The latest advice on mortgage as a percentage of income says that spending 40% of your income on a mortgage is expected. So let’s make this simple: if you make $100,000 a year you take home $65,000. And 40% of $65,000 a year is $26,000 a year or $2,166 a month on your mortgage. Let’s see what kind of home $2,166 buys. My figures won’t include taxes or escrow payments for home insurance but let’s leave them out of this for now. Although you can’t leave them out in the real world.

Well, this is promising. You can buy a home with a price tag of $481,500 and pay a monthly principle and interest payment of $2,166. That’s based on obtaining a 5%, thirty year rate on your loan. In many places outside of Beverly Hills, a home worth almost half a million dollars is quite lovely. Good for you!

Oh, wait a minute. This calculation works only if you put down 20% on the home. That’s $77,940 in cash before you take on the mortgage. Where a young person or young couple gets almost $78,000 in cash on a $100,000 a year income is beyond me.

Which brings me back to austerity. Seems to me, there’s something to be said for deciding to spend only 30% of your income on your home, or 25%, or 20%. It’s called planning for a rainy day, or the times when income disappears, or grows unexpectedly unstable or even smaller. [Example: during our mortgage, I had a career-building opportunity come along that would mean a temporary reduction in my income. I was able to take it because we have some room to breathe with our monthly expenses. Our mortgage didn’t hold us hostage. ]

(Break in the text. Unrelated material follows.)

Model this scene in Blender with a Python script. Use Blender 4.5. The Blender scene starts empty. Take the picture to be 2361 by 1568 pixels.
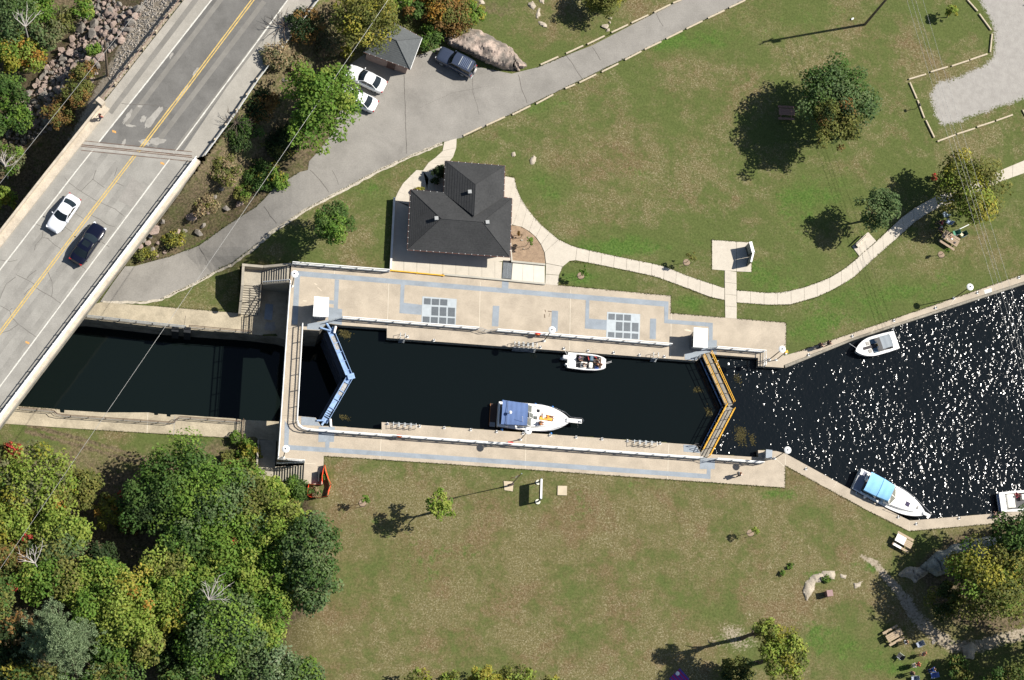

But the free market needs incentives in order to work, right? Maybe everyone who takes on a mortgage for less than their “qualified” for gets a bonus. Maybe for every 10% they “undermortage” themselves, they save a point on closing costs. Maybe they get automatic refinancing that’s funded by the mortgage company should rates drop by half a percent or more. There has to be a way to convince people that underspending is admirable, too.